My father volunteers at Evangel Hall in Toronto. He is usually there every Thursday for breakfast or lunch, often both. This past week my dad posted a picture on Facebook of the meal that was served for breakfast on Thursday. It was a cupcake and half a slice of banana bread. It all looked very tasty, however I know that if I ate that I would not be anywhere near full. Considering that some of the guests that are served do not know where their next meal is coming from or if there will be enough food it really is not enough food.

I re-posted the picture and I asked the question that given our current election climate and all the spending on campaigns and attack ads, what about the least of us? Every city, every town in this province, indeed in this country has a portion of the population that are homeless or who simply cannot make ends meet. I think that in our comfort it is an issue that we overlook. I think that in our comfort, we don’t often want to consider it.

This is an issue that was important to Jesus and I struggle to figure out why in a country like Canada we have poverty rates and children who do not get enough to eat at the levels that exist. I wonder why it isn’t a priority.

Jesus prays for us to be one. That in becoming followers of Christ, we would become one and that we would live up to what Jesus has taught us.

In our passage from John this morning Jesus is praying for us. Jesus is demonstrating the power of prayer. Prayer is not a passive activity. Rather prayer is something we actively do. It has power in the world. When we pray we are aligning ourselves with God. We are saying that we are in agreement with God’s plan for the world. We recognize God’s power and authority. Why else would we ask for prayers of healing and intervention? We believe in and follow a God who does all of these things.

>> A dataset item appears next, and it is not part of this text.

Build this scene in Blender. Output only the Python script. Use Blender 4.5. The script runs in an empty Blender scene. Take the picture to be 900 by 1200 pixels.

In one sense prayer can be likened to activism. When we pray we are saying we agree with a cause, God’s cause. When we pray we are taking a risk as we are investing of ourselves. We are applying our minds, hearts and beliefs to petitioning God about a particular issue. Though physically we might not move from our seats, spiritually we are joining with and journeying with God.

When we pray as a community of faith and when we pray as individuals are we praying for things to happen or are we asking God to help us make the things happen in the world that we know Jesus and God are one? Amen.